To return to our journey metaphor, think about places which are close to home and how they tend to be familiar and comfortable. They are safe (we rarely get lost in our own home town) but there is not much new there either. But when we travel beyond our normal boundaries, especially to a country other than our own, everything is suddenly new and different. The sights and sounds and streets and people and perhaps even the language are all exciting and unusual. We have moved past the already-known into the new. But we would not have arrived there if we weren’t willing to travel a fairly long way and endure a certain amount of discomfort to get there.
So stick with things as long as you can. And then stick with them a little longer. Push the idea, push the image, push the solution, push yourself. The best stuff is way out at the edges. Don’t give up before you get there.

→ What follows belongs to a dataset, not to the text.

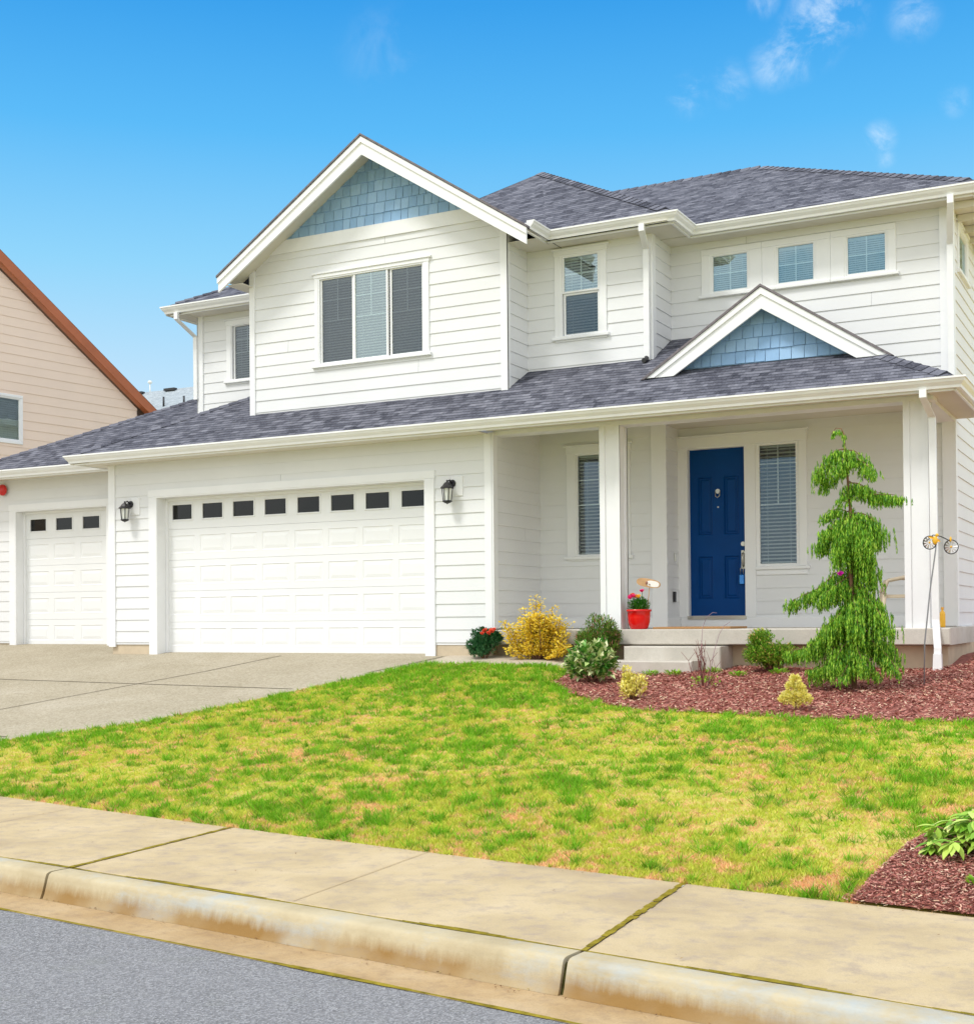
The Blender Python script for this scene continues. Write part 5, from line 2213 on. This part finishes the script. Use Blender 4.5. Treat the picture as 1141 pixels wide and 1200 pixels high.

The essence of creation is not knowing, of moving from the unknown and mysterious to the known and revealed. ~ Don Hahn, Dancing Corndogs in the Night
Trust helps us tolerate the ambiguity inherent in the creative process. Creativity is filled with large chunks of not-knowing, areas of vagueness, unclearness, unsureness. We must trust enough to know everything will come right, even if at the moment we don’t know where we are going or if we are even going anywhere at all. We must be able to live and work and create in a fog, when half the answers are hidden and the other half make no sense. Trust keeps our minds steady, keeps us from getting stuck and stopping when it seems there is no clear way to go. Trust says, “I may not know where I am going with this, but I know if I keep going, I will get somewhere,” and “I may not have the answer right now but I know there is one and if I keep looking for it, it will appear.”
Wandering off the path, taking wrong turns and getting lost are all necessary parts of the creative process. Trust is what keeps us putting one foot in front of the other until we find ourselves in a new place. And trust helps us find our way in that new place as well.